Saturday, March 7News That Matters

Pollution Concentrations Soar Higher Above Ground During Haze, Delhi Drone Study Finds

 

 

On hazy winter mornings in Delhi, the air people breathe at street level may not reveal the full extent of pollution exposure.

A new peer-reviewed study published in npj Clean Air reports that fine particulate matter (PM2.5) concentrations were up to 60% higher at around 100 metres above ground compared to levels recorded near the surface during severe haze episodes. The findings raise concerns that conventional ground-based monitoring systems may be underestimating exposure risks in high-rise urban environments.

Researchers deployed a custom-built drone equipped with low-cost particulate matter sensors to conduct vertical air profiling over South Delhi in March 2021. On one particularly hazy morning, PM2.5 levels reached approximately 160 micrograms per cubic metre at 100 metres altitude, compared to around 100 micrograms per cubic metre at ground level.

Lead author Ajit Ahlawat, Assistant Professor at Delft University of Technology, said the results indicate that “ground-based monitoring alone substantially underestimates actual exposure to pollution in the lower urban boundary layer, especially during haze episodes.”

Delhi’s early morning haze is closely linked to shallow nocturnal boundary layers layers of air near the ground that form overnight and can drop below 200 metres. When wind speeds weaken and temperatures fall, pollutants emitted from traffic, industry and waste burning remain trapped.

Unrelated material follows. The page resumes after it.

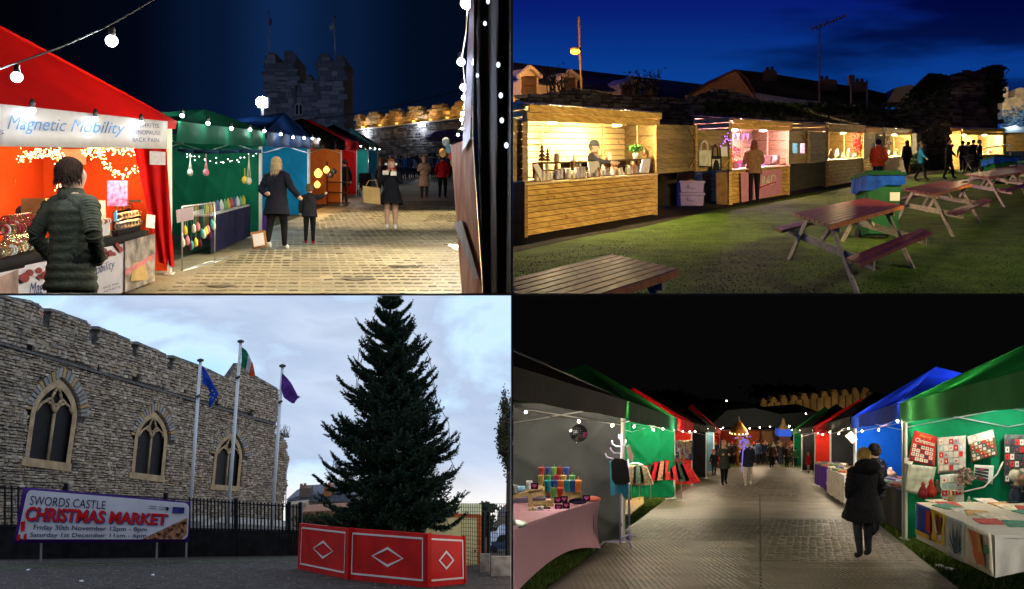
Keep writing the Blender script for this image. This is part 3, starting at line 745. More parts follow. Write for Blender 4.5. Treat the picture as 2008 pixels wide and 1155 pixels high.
# displays of bracelets
gold = mt('jewellery_gold', (.75, .52, .22), rough=.25, metal=.85, var=.3, scale=30); silver = mt('jewellery_silver', (.7, .68, .66), rough=.2, metal=.9, var=.2); brown = mt('bead_brown', (.12, .05, .03), rough=.3, coat=.5); white_b = mt('bead_white', (.7, .68, .66), rough=.4); redb = mt('bead_red', (.4, .02, .04), rough=.3)
def ring(b):
 for i in range(10):
  a0, a1 = i * math.pi / 5, (i + 1) * math.pi / 5; b.tube((.035 * math.cos(a0), 0, .035 + .035 * math.sin(a0)), (.035 * math.cos(a1), 0, .035 + .035 * math.sin(a1)), .0085, n=5)
rings = [proto('bracelet%d' % i, ring, m, True) for i, m in enumerate((gold, silver, brown, white_b, redb))]
rr = random.Random(5); cnt = 0
def row(x0, y0, x1, y1, n, H, kinds, where, grp):
 global cnt
 for i in range(n):
  t = i / max(1, n - 1); p = TL.gp(x0 + (x1 - x0) * t, y0 + (y1 - y0) * t, H)
  put('bracelet', rings[rr.choice(kinds)], p, (0, 0, rr.uniform(-.5, .5) + .2), (1.25, 1.25, 1.25), label='shiny beaded bracelet on ' + where, cat='bracelet', group=grp)
for j, (y0, y1) in enumerate(((506, 486), (497, 478), (488, 470), (479, 462))): row(-4 + j * 6, y0, 74, y1, 15, .74, (0, 0, 1, 3), 'the black table left of the jacketed man', 'bracelets heaped left of the man')
for j, (y0, y1) in enumerate(((452, 447), (460, 455), (440, 434))): row(2 + j * 4, y0, 62, y1, 10, .92 + .03 * j, (3, 4, 0), 'the raised strip at the back of the table on the left', 'bracelets on the raised strip')
steps = thing('display_stand', 'black stepped jewellery stand at the right of the stall table', 'stand', TL.gp(250, 455, .74))
for j in range(3):
 a = TL.gp(232, 461 - 9 * j, .74 + .0 * j); c = TL.gp(276, 450 - 9 * j, .74)
 b = MB(); b.obox(a + V((0, 0, 0)), c - a, V((-.12, .1, 0)), V((0, 0, .06 + .07 * j))); b.build('step', mt('black_velvet', (.012, .01, .012), rough=.95), steps)
 for i in range(7):
  p = a.lerp(c, (i + .5) / 7) + V((-.02, .02, .06 + .07 * j)); put('bracelet', rings[rr.choice((2, 1, 0))], p, (0, 0, .4), (1.2,) * 3, label='dark bracelet on the black stepped stand', cat='bracelet', group='bracelets on the black stepped stand')
for j, y in enumerate((440, 449)):
 a, c = TL.gp(188, y + 18, .74), TL.gp(216, y + 11, .74)
 b = MB(); b.obox(a, c - a, V((-.06, .05, 0)), V((0, 0, .06 + .08 * j))); b.build('display_block', white_b, label='%s white display block beside the price list' % ('lower' if j == 0 else 'taller'), cat='display block')
 for i in range(6): put('bracelet', rings[rr.choice((3, 2))], a.lerp(c, (i + .5) / 6) + V((-.02, .02, .06 + .08 * j)), (0, 0, .3), (.9,) * 3, label='pale bracelet on the white display block by the price list', cat='bracelet', group='bracelets on the white blocks')
def board(pl, px_, D, name, mat, label, cat, lines=None, lm=None, th=.02, bits=()):
 """Flat card or sign traced on an upright frontal plane at distance D."""
 P = Plane(pl.p(-1, D), pl.p(1, D)); c = [P.pt(x, y) for x, y in px_]
 b = MB(); b.prism(c, (0, th, 0)); o = b.build(name, mat, label=label, cat=cat)
 if lines:
  for s_, q in lines:
   b = MB(); b.text(s_, P.quad(q, .006), .1); t = b.build('lettering', lm, o, recalc=False)
   t.data.transform(Matrix.Translation(V((0, 0, 0))))
 return o, P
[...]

High relative humidity further worsens the situation. Pollution particles absorb moisture through a process known as hygroscopic growth, increasing in size and mass. Certain chemical compounds such as ammonium nitrate and ammonium chloride enhance this effect, particularly when humidity levels exceed 70%.

Under such humid pre-sunrise conditions, particle growth can lead to higher pollution concentrations at elevated levels than those measured at the surface.

Traditional air quality monitors, typically placed five to ten metres above ground, do not capture these vertical variations.

The study also evaluated the performance of the widely used WRF-Chem air quality model. During haze episodes, the model underestimated relative humidity by more than 30% at around 100 metres altitude and predicted PM2.5 levels roughly 50% lower than those measured by the drone.

Co-author Mira Pöhlker, professor at the Leibniz Institute for Tropospheric Research (TROPOS) and Leipzig University, attributed the discrepancy to a “dry bias” in the model, limiting its ability to simulate aerosol hygroscopic growth under high-humidity conditions.

Researchers noted that the model does not fully represent multiphase chemistry and particle phase transitions — processes that significantly enhance secondary aerosol formation in humid environments.

If forecasting systems fail to capture early-morning pollution spikes accurately, public health advisories may not reflect peak exposure conditions, potentially leaving vulnerable populations at risk.

India’s air quality monitoring network is largely ground-based and designed primarily for regulatory compliance. It does not routinely measure how pollutants are distributed vertically within the atmospheric boundary layer.

Prachi Goyal, Clean Air Asia representative in India, said drone-based vertical profiling is technically feasible as a supplementary tool. Unmanned aerial systems can sample multiple altitudes within short timeframes, enabling scientists to understand mixing heights, pollutant layering and boundary layer suppression during stagnant conditions.

However, integrating drones into routine monitoring would require clear calibration standards, humidity correction protocols, aviation permissions and data quality controls. Experts emphasise that low-cost sensors cannot replace regulatory-grade stations, but when properly calibrated, they can generate high-resolution datasets useful for improving air quality models and emission strategies.

The findings have particular relevance for cities dominated by multi-storey buildings, where millions of residents and office workers spend much of their time on higher floors.

Most exposure assessment frameworks assume relatively uniform near-surface pollutant concentrations. However, under strong temperature inversions and shallow mixing conditions, substantial vertical gradients can develop.

Experts say incorporating vertical variability into exposure modelling, indoor–outdoor infiltration studies and building ventilation guidelines could significantly improve long-term health risk assessments in dense urban centres.

As Indian cities continue to grow upward, the study suggests that understanding how pollution behaves above the streets may be just as important as measuring what lingers along them.